In one story, a giant frog quotes Joseph Conrad by saying that true terror is the kind that men feel toward their imagination. It is a great quote because while it mainly is about how people manage to whip themselves into frenzy because of their own worries and thoughts, but it has a subtext that the giant frog is sort of talking about himself. The idea that a 6 foot frog exists and can talk is real is a sort of terror that speaks to how people define reality can be based on something that is completely false. I think for a lot of people, having what they thought as unfounded terrors and fears come to life is too much to handle. While it is very troublesome that after effects such as the current crisis with the nuclear plant in Fukushima were partially due to the nuclear workers relying on their own predictions rather than internationally accepted way of predicting disasters, it speaks to the very human folly of not excepting that the very depths and fears of your imagination have a root in a very real place. It is something that makes the foreigners returning back to their native lands make a lot of sense. Much like Murakami returning to his home after the Kobe quake, realizing a person’s fear makes them want to hold on to those things most precious to them, which for many people is friends and family at home.

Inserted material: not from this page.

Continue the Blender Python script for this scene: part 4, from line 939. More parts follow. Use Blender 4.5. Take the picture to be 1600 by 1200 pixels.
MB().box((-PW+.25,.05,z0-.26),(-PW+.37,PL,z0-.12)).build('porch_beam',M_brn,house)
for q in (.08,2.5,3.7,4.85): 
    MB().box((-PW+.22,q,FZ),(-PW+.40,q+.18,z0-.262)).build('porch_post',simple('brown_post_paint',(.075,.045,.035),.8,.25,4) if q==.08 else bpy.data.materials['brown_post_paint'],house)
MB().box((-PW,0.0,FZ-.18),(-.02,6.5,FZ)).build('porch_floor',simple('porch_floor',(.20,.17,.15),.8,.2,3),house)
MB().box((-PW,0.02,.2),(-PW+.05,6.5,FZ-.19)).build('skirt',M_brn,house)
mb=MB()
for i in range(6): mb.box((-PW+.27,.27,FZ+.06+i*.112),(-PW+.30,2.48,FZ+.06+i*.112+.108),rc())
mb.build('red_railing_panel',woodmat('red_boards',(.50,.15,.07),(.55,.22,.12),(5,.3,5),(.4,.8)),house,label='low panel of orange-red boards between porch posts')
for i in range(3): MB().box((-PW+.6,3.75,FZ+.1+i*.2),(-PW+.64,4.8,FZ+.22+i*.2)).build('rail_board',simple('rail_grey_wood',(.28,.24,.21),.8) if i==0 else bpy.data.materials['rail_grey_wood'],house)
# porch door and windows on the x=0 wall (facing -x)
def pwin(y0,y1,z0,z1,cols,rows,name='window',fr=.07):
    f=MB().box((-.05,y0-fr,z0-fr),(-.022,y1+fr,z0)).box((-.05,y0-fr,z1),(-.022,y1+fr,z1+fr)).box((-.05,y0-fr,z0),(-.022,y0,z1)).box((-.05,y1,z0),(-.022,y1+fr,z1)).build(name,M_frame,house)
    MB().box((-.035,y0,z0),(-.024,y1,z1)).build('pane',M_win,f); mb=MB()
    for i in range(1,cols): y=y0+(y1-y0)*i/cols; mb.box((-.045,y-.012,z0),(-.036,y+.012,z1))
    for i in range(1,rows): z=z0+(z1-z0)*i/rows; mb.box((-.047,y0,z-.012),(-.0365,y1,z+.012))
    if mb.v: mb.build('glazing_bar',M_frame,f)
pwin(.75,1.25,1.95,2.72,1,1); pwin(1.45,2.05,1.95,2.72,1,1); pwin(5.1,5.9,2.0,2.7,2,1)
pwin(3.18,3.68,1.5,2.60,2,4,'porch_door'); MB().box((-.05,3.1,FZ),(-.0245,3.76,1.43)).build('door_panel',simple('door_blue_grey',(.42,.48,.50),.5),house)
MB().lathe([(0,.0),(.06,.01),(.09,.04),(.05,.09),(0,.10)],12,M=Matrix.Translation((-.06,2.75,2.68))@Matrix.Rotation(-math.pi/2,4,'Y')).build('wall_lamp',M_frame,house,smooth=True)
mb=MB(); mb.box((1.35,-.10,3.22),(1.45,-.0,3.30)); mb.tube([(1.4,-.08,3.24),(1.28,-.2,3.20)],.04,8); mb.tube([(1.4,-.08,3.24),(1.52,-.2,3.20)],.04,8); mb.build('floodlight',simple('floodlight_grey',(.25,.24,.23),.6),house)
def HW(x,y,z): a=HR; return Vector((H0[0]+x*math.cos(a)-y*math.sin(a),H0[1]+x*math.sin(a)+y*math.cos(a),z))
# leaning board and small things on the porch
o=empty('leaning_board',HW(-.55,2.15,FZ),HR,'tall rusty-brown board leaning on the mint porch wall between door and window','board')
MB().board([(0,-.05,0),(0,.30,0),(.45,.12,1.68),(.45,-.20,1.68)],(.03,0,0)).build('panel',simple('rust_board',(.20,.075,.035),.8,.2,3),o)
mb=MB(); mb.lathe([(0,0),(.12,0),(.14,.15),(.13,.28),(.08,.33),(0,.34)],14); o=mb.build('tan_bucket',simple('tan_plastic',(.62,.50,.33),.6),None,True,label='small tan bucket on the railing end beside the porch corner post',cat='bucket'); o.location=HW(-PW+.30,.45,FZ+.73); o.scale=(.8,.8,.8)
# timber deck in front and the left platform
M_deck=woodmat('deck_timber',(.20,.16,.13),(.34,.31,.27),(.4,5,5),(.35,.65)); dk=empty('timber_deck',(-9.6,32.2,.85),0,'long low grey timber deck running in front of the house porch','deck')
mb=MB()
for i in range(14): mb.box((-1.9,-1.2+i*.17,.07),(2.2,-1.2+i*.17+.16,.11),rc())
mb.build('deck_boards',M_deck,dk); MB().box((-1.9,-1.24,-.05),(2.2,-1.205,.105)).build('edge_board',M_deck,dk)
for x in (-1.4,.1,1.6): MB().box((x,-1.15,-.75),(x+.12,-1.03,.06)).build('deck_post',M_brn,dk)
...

For me, I am not sure if it is due to my education or my naivety that I stay in Japan. Though I also recognize for me it is the path of least resistance. No one in Southern Kyushu as far as I can tell is panicking about the north, and the only real physical effect is that at every store now you can donate to the relief effort. I remember even before coming to Japan joking about my friends about a documentary called “Japan Sinks!’ (translated title) about how, with the rising sea level, that Japan may not even exist in the future. The joke being that I am pretty much devoting a lot of time and energy into a country that may not even exist one day. That joke was my way of dealing with the fear that my dream is to live and work in a country that is not the most stable in the world, and in turn, was my way of dealing with that uncertainty. I am not sure how many other people working here from other countries were aware of Japan’s balancing act of dealing with the natural occurrences that are always on the doorstep, but it is something I do not blame people about leaving when they realize it. I am not sure if I lost my home or someone I was close to the tsunami how I would even react, but that is why Japan is filled with literature and media to deal with those emotions. There is a reason that Japanese culture mainstays such as Mono no Aware, the idea that things are truly beautiful because they are transient and cannot last forever, remain the important concepts that they are today.
I think my realization of why I want to stay in Japan came to a head when I was talking a walk and decided to stop at a local convenience shop. As the lady was ringing up my items she remarked how happy everyone is because they are at peace. She used the word “heiwa”(平和), which made me realize she was talking more about a more serious type of peace, and not just frivolous happiness. It then made me think that instead of being afraid of what could happen, I should be happy for what I do have. It is a tough pill to swallow sometimes, mostly because I don’t want to seem insensitive to those who are suffering, but the only thing I can do is try the best I can to help those in need and keep on living. Maybe in the end, that is the only thing any of us can do.